=== EXERCISE GOAL ===
Gather up every line that includes the string "from".
═════ SOURCE EXCERPT ═════
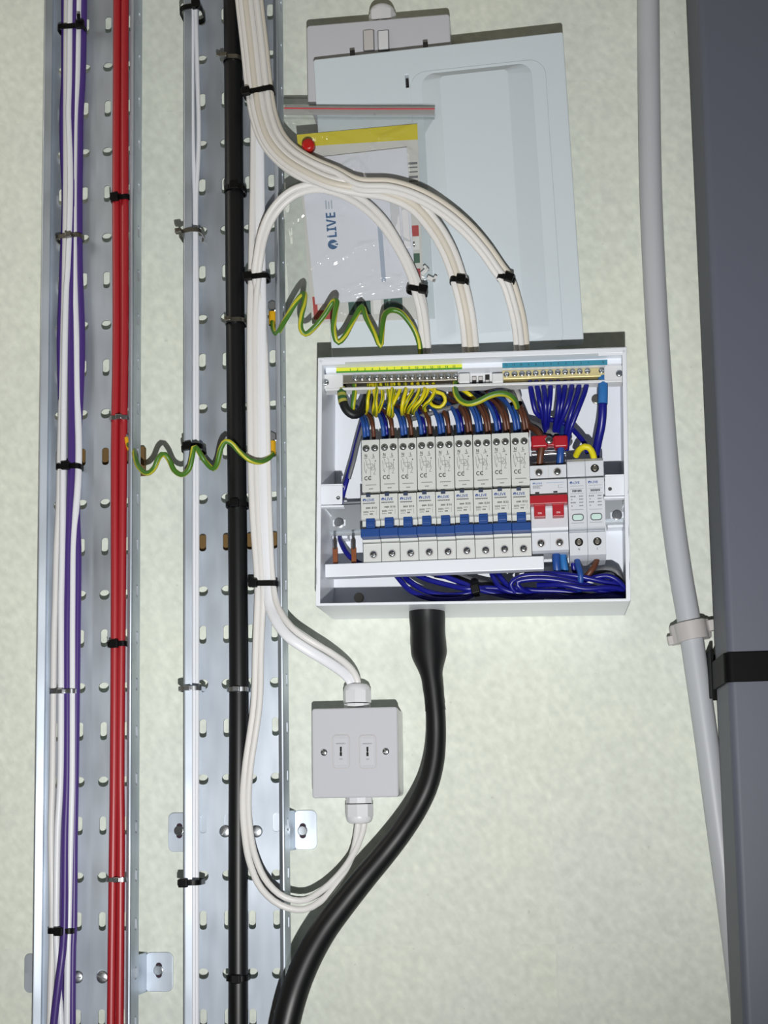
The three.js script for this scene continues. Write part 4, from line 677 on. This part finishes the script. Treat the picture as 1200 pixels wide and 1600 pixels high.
// meter tails clamp above the main switch
{
  const c = at(858, 692, 50), t = thing('tail_clamp', 'red plastic clamp with a screw above the red isolator', 'clamp', c);
  for (const u of [843, 876]) { const p = at(u, 692, 50).sub(c); part(t, 'red_sleeve', rbox(u < 860 ? 16.5 : 14, 12.4, 13, 2.2), M.redPlastic, p); }
  part(t, 'bridge', rbox(30, 8, 10, 1), M.redPlastic, P(0, 0, 0)); part(t, 'screw', headGeo(4.2), M.screw, P(0, 1, 5.2));
  for (const [v, h] of [[708, 4.2], [725, 4]]) part(t, 'guide_bar', rbox(35, h, 3, 1), M.steel, at(857.5, v, 34).sub(c));
}

// ---------------------------------------------------------------- wiring inside the unit
const wire = (name, pts, r, mat, label, group, o = {}) => solo(name, sweep(path(pts), r, r, { step: 0.004, m: 9, ...o }), mat, label, 'wire', group);
{
  const c3 = (X, Y2, h) => [770 + X / 5.217, 530 + Y2 / 5.217, h];
  const N = 'blue neutral wires from the neutral bar';
  const list = [
    [[302, 345, 56], [312, 420, 58], [328, 510, 58], [355, 600, 54], [420, 645, 46], [520, 665, 42], [610, 700, 42], [690, 775, 44], [750, 850, 46], [775, 930, 46]],
    [[355, 345, 56], [368, 430, 60], [385, 520, 60], [405, 610, 54], [420, 700, 44], [425, 760, 36]],
    [[408, 345, 56], [420, 430, 62], [430, 520, 63], [432, 610, 58], [430, 700, 48], [432, 760, 38]],
    [[472, 345, 56], [470, 430, 60], [463, 520, 60], [452, 610, 55], [444, 700, 46], [442, 760, 36]],
    [[530, 345, 56], [540, 430, 62], [537, 520, 63], [524, 620, 58], [508, 710, 48], [500, 780, 38]],
    [[592, 345, 56], [583, 430, 60], [566, 520, 60], [542, 620, 54], [520, 710, 44], [512, 780, 36]],
    [[648, 345, 56], [638, 430, 62], [612, 530, 62], [574, 630, 56], [538, 710, 47], [520, 790, 38]],
    [[708, 345, 56], [693, 430, 60], [665, 520, 62], [632, 620, 60], [608, 710, 54], [598, 800, 46], [596, 880, 38]],
    [[770, 345, 56], [750, 430, 60], [712, 530, 62], [668, 640, 60], [634, 730, 56], [612, 810, 48], [602, 900, 38]]];
  list.forEach((p, i) => wire('neutral_wire', p.map(q => c3(...q)), 2.6, M.navy, `dark blue wire, ${ord[i]} from the left under the neutral bar`, N));
  const mt = thing('neutral_tail', 'thickest blue cable dropping from the right end of the neutral bar', 'wire', at(941, 596, 56));
  const mp = [[897, 300, 55], [898, 380, 60], [897, 460, 62], [895, 530, 62], [893, 620, 60], [882, 720, 56], [860, 820, 50], [842, 920, 42], [836, 1000, 36]].map(q => at(...c3(...q)).sub(mt.position));
  part(mt, 'core', sweep(mp, 4.3, 4.3, { m: 14, step: 0.004 }), M.navy); part(mt, 'sleeve', sweep(mp.slice(0, 4), 4.9, 4.9, { m: 14, n: 14 }), M.sleeve, undefined, 'lighter blue sleeve');
  wire('surge_earth_wire', [[900, 712, 50], [905, 703, 58], [912, 698, 62], [920, 699, 62], [926, 708, 58], [929, 720, 52]], 3.2, M.yellowSleeve, 'short yellow wire arching over the top of the surge modules', null);
}
{
  // earths
  const E2 = 'earth wires under the earth bar';
  const spec = [[576, 574, 640], [582, 584, 641], [588, 588, 643], [595, 594, 640], [604, 607, 643], [612, 612, 646], [616, 612, 644], [623, 610, 646], [633, 628, 642], [644, 632, 640], [653, 640, 641], [661, 648, 640], [667, 652, 638], [677, 663, 638]];
  spec.forEach(([u, e, v], i) => {
    const bow = rr(-3, 4), z = 58 + (i % 3) * 2.2;
    wire('earth_wire', [[u, 600, 56], [u + 1 + bow * 0.4, 610, z + 2], [(u + e) / 2 + bow, 624, z + 4], [e, v - 4, z], [e - 1 + rr(-2, 3), v + 4, z - 12], [e + rr(-3, 3), v + 6, z - 34], [e + rr(-2, 4), v - 4, 12]], 2.0, M.earthBright, `yellow earth wire, number ${['one', 'two', 'three', 'four', 'five', 'six', 'seven', 'eight', 'nine', 'ten', 'eleven', 'twelve', 'thirteen', 'fourteen'][i]} counting from the left below the earth bar`, E2, { twist: 5, phase: rr(0, 1) });
  });
  wire('earth_wire', [[668, 602, 54], [680, 612, 62], [692, 616, 62], [696, 626, 60], [688, 636, 58], [676, 634, 58], [670, 626, 56]], 2.0, M.earthBright, 'small closed loop of yellow earth wire right of the other earths', E2, { twist: 5 });
  wire('earth_wire', [[553.5, 600, 56], [554, 612, 60], [552.5, 626, 60], [551, 640, 56], [551, 652, 46]], 2.6, M.earth, 'lone bright green earth wire near the left end of the bar', E2, { twist: 1 });
  const big = thing('main_earth', 'thick black and green sleeved earth cable hanging in a loop at upper left', 'wire', at(533, 600, 56));
  const bp = [[533.5, 598, 54], [534, 612, 60], [536, 628, 62], [542, 641, 62], [552, 648, 60], [563, 644, 56], [570, 630, 50], [575, 614, 40], [578, 604, 30]].map(q => at(...q).sub(big.position));
  part(big, 'sheath', sweep(bp, 4.4, 4.4, { m: 14, step: 0.003 }), M.blackRough);
  for (const [a, b] of [[0.10, 0.135], [0.165, 0.20], [0.235, 0.27], [0.055, 0.075]]) { const c = new THREE.CatmullRomCurve3(bp, false, 'centripetal'); part(big, 'sleeve_band', sweep([c.getPointAt(a), c.getPointAt((a + b) / 2), c.getPointAt(b)], 4.7, 4.7, { m: 14, n: 4 }), a < 0.1 ? M.blackRough : std(a > 0.2 ? 0xa9a24a : 0x9c9a44, 0.5), undefined, 'yellow band'); }
  for (const [a, b] of [[0.135, 0.165], [0.20, 0.235]]) { const c = new THREE.CatmullRomCurve3(bp, false, 'centripetal'); part(big, 'sleeve_band', sweep([c.getPointAt(a), c.getPointAt((a + b) / 2), c.getPointAt(b)], 4.65, 4.65, { m: 14, n: 4 }), std(0x2f5a2c, 0.5), undefined, 'green band'); }
  wire('earth_wire', [[711.5, 599, 56], [711, 608, 62], [714, 619, 66], [722, 628, 68], [734, 631, 70], [748, 627, 71], [764, 619, 72], [778, 615, 72], [792, 616, 70], [803, 624, 64], [808, 636, 52]], 3.1, M.earth, 'long green and yellow wire sweeping right over the brown and blue tails', E2, { twist: 2, phase: 0.3 });
  wire('earth_wire', [[716, 606, 40], [724, 610, 46], [733, 616, 48], [742, 624, 44]], 2.2, M.earthBright, 'short yellow earth wire tucked behind the long sweeping one', E2, { twist: 4 });
}
{
  // tails into the pods
  const T = 'blue and brown tails above the breakers';
  const px = i => 562.5 + 29.45 * i;
  for (let i = 0; i < 9; i++) {
    const top = 686 - i * 1.1, u = px(i), k = i / 8;
    const arc = (x, dx, z, up) => [[x, top + 6, 44], [x + 0.5, top - 6, z - 2], [x - 1 - 2 * k, top - 20 - 6 * k, z + 2], [x - 5 - 8 * k, top - 34 - 13 * k, z - 4], [x - 14 - 16 * k + dx, top - 44 - 16 * k, z - 20], [x - 26 - 18 * k + dx, top - 48 - 16 * k - up, 14]];
    wire('neutral_core', arc(u + 7, 0, 52, 0), 2.2, M.blue, `blue core into the left terminal of the ${ord[i]} breaker`, T);
    wire('neutral_core', arc(u + 12, 4, 46, 6), 2.1, i % 2 ? M.navy : M.blue, `second blue core behind, into the ${ord[i]} breaker`, T);
    wire('live_core', arc(u + 21, -2, 51, 2), 2.1, M.brown, `brown core into the right terminal of the ${ord[i]} breaker`, T);
    if (i > 4) wire('live_core', arc(u + 25.5, 5, 45, 8), 2.1, M.brown, `second brown core behind, into the ${ord[i]} breaker`, T);
  }
  const sh = 'grey sheathed tails';
  cable('sheathed_tail', [[642, 655, 40], [660, 650, 46], [690, 641, 48], [716, 634, 44], [735, 628, 34]], 0, 2.6, 2.6, M.grey, 'grey cable lying across the blue cores behind the yellow earths', sh);
  cable('sheathed_tail', [[584, 618, 24], [577, 640, 36], [568, 664, 40], [559, 694, 40], [553, 720, 40], [545, 748, 36]], 0, 2.2, 2.2, M.grey, 'grey cable passing down the left side of the first breaker', sh);
  cable('sheathed_tail', [[590, 612, 24], [583, 636, 34], [576, 658, 38], [572, 684, 42]], 0, 2.4, 2.4, M.grey, 'grey cable stub just above the first breaker', sh);
  wire('link_wire', [[566, 660, 30], [558, 690, 34], [551, 718, 36], [543, 746, 36], [537, 768, 34], [531, 800, 12], [530, 830, 12], [534, 850, 30], [543, 866, 36], [554, 876, 38], [570, 884, 36]], 2.6, M.navy, 'dark blue wire curving down the left of the breaker row behind the rail', null);
  for (const [i, p] of [[[806, 632, 52], [803, 622, 46], [797, 610, 36], [792, 596, 26]], [[812, 630, 50], [810, 620, 44], [806, 608, 34], [802, 594, 26]], [[799, 632, 48], [795, 622, 42], [789, 612, 34], [784, 598, 26]]].entries()) cable('sheath_end', p, 0, 2.9, 2.9, M.cableWhite, `white cut sheath end above the ninth breaker, ${['middle', 'right', 'left'][i]} of three`, 'cut white sheath ends');
  cable('meter_tail', [[816, 640, 24], [826, 664, 34], [838, 672, 46], [845, 682, 52], [846, 700, 52], [844, 716, 50], [843, 732, 46]], 0, 3.4, 3.4, M.brown, 'thick brown tail through the red clamp into the isolator', 'tails into the isolator');
  cable('meter_tail', [[880, 660, 26], [879, 676, 40], [877, 690, 50], [876, 706, 52], [875, 720, 50], [874, 734, 46]], 0, 3.7, 3.7, M.blue, 'blue tail through the red clamp into the isolator', 'tails into the isolator');
  cable('meter_tail', [[826, 660, 26], [845, 668, 36], [862, 676, 40], [878, 684, 38], [890, 692, 30]], 0, 4.2, 4.2, M.grey, 'grey tube painting in the shadow behind the red clamp', 'tails into the isolator');  // grey tube takes the place of a shadow on the back panel
  // below the devices
  cable('lower_tail', [[869, 856, 44], [869, 872, 50], [870, 888, 50], [873, 904, 46], [878, 922, 40]], 0, 4.0, 4.0, M.blue, 'bright blue tail leaving the underside of the red isolator, left of two', 'tails under the devices');
  cable('lower_tail', [[879, 858, 40], [880, 876, 44], [883, 892, 44], [884, 910, 40]], 0, 3.8, 3.8, M.sleeve, 'bright blue tail leaving the underside of the red isolator, right of two', 'tails under the devices');
  cable('lower_tail', [[900, 866, 46], [903, 882, 56], [907, 896, 60], [907, 910, 58], [904, 924, 50]], 0, 3.0, 3.0, M.blue, 'light blue tail under the neutral surge module', 'tails under the devices');
  cable('lower_tail', [[934, 868, 46], [930, 882, 54], [922, 894, 56], [912, 905, 52], [904, 916, 44]], 0, 2.9, 2.9, M.brown, 'brown tail slanting away under the live surge module', 'tails under the devices');
  cable('lower_tail', [[898, 866, 38], [896, 884, 40], [900, 900, 36]], 0, 2.6, 2.6, M.navy, 'dark blue tail half hidden under the neutral surge module', 'tails under the devices');
  // coil of blue flexes at the bottom
  const C = 'coiled dark blue wires along the bottom of the unit';
  const coil = [
    [[[614, 892, 40], [624, 905, 48], [640, 922, 52], [664, 933, 54], [700, 937, 54], [736, 931, 52], [742, 922, 50], [780, 926, 48], [820, 930, 44]], 'leftmost strand of the blue coil, curling lowest at the front'],
    [[[626, 894, 40], [640, 908, 46], [664, 923, 50], [700, 930, 52], [735, 926, 52], [744, 920, 50], [790, 920, 50], [840, 926, 48]], 'second strand of the blue coil from the left, over the first'],
    [[[640, 892, 38], [664, 904, 46], [700, 914, 50], [732, 920, 54], [746, 918, 52], [786, 930, 46], [850, 934, 44]], 'blue strand crossing the coil tie from above'],
    [[[660, 892, 36], [690, 899, 46], [720, 910, 50], [740, 918, 52], [748, 921, 52], [776, 928, 52], [820, 936, 50]], 'blue strand dropping from behind the white strip mid-way left'],
    [[[766, 888, 40], [772, 904, 50], [782, 918, 54], [804, 926, 54], [840, 928, 52]], 'short blue strand dropping straight from behind the strip'],
    [[[774, 888, 38], [782, 902, 48], [796, 916, 52], [830, 922, 54], [880, 924, 54], [930, 932, 50], [975, 934, 44]], 'blue strand passing under the right bunch'],
    [[[836, 934, 44], [806, 926, 54], [798, 912, 58], [812, 902, 58], [850, 899, 58], [890, 906, 58], [930, 918, 56], [971, 926, 46]], 'blue strand forming the left loop of the right bunch'],
    [[[850, 932, 46], [814, 920, 60], [808, 910, 62], [830, 905, 62], [866, 906, 62], [904, 914, 60], [948, 926, 54], [973, 932, 46]], 'blue strand inside the left loop of the right bunch'],
    [[[820, 898, 44], [860, 896, 54], [900, 900, 58], [940, 908, 56], [968, 914, 50], [975, 924, 40]], 'uppermost blue strand of the right bunch'],
    [[[840, 914, 54], [880, 914, 64], [915, 920, 64], [950, 918, 60], [972, 922, 52], [975, 932, 42]], 'front blue strand along the middle of the right bunch'],
    [[[812, 934, 48], [850, 931, 58], [900, 934, 60], [940, 930, 58], [970, 934, 50], [975, 938, 42]], 'lowest blue strand of the right bunch'],
    [[[906, 908, 50], [930, 902, 56], [950, 900, 56], [966, 908, 54], [976, 922, 48], [971, 934, 40]], 'blue strand arching at the right end of the bunch']];
  for (const [p, l] of coil) wire('coiled_wire', p, 2.7, M.navy, l, C);
  cable('sheathed_tail', [[924, 900, 30], [942, 890, 36], [960, 890, 38], [968, 902, 36], [973, 916, 30]], 0, 3.2, 3.2, M.grey, 'grey cable arching behind the right end of the blue coil', sh);
  cable('sheathed_tail', [[680, 896, 22], [720, 902, 26], [750, 912, 28], [790, 920, 26]], 0, 4.4, 4.4, M.grey, 'grey cable behind the middle of the blue coil', sh);
  tie('black cable tie round the coil of blue wires in the unit', 743, 921, 51, 6, 5.5, 78, K, 0.2);
}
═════
=== TASK RESPONSE ===
The three.js script for this scene continues. Write part 4, from line 677 on. This part finishes the script. Treat the picture as 1200 pixels wide and 1600 pixels high.
  const N = 'blue neutral wires from the neutral bar';
  list.forEach((p, i) => wire('neutral_wire', p.map(q => c3(...q)), 2.6, M.navy, `dark blue wire, ${ord[i]} from the left under the neutral bar`, N));
  const mt = thing('neutral_tail', 'thickest blue cable dropping from the right end of the neutral bar', 'wire', at(941, 596, 56));
    wire('earth_wire', [[u, 600, 56], [u + 1 + bow * 0.4, 610, z + 2], [(u + e) / 2 + bow, 624, z + 4], [e, v - 4, z], [e - 1 + rr(-2, 3), v + 4, z - 12], [e + rr(-3, 3), v + 6, z - 34], [e + rr(-2, 4), v - 4, 12]], 2.0, M.earthBright, `yellow earth wire, number ${['one', 'two', 'three', 'four', 'five', 'six', 'seven', 'eight', 'nine', 'ten', 'eleven', 'twelve', 'thirteen', 'fourteen'][i]} counting from the left below the earth bar`, E2, { twist: 5, phase: rr(0, 1) });
    [[[626, 894, 40], [640, 908, 46], [664, 923, 50], [700, 930, 52], [735, 926, 52], [744, 920, 50], [790, 920, 50], [840, 926, 48]], 'second strand of the blue coil from the left, over the first'],
    [[[640, 892, 38], [664, 904, 46], [700, 914, 50], [732, 920, 54], [746, 918, 52], [786, 930, 46], [850, 934, 44]], 'blue strand crossing the coil tie from above'],
    [[[660, 892, 36], [690, 899, 46], [720, 910, 50], [740, 918, 52], [748, 921, 52], [776, 928, 52], [820, 936, 50]], 'blue strand dropping from behind the white strip mid-way left'],
    [[[766, 888, 40], [772, 904, 50], [782, 918, 54], [804, 926, 54], [840, 928, 52]], 'short blue strand dropping straight from behind the strip'],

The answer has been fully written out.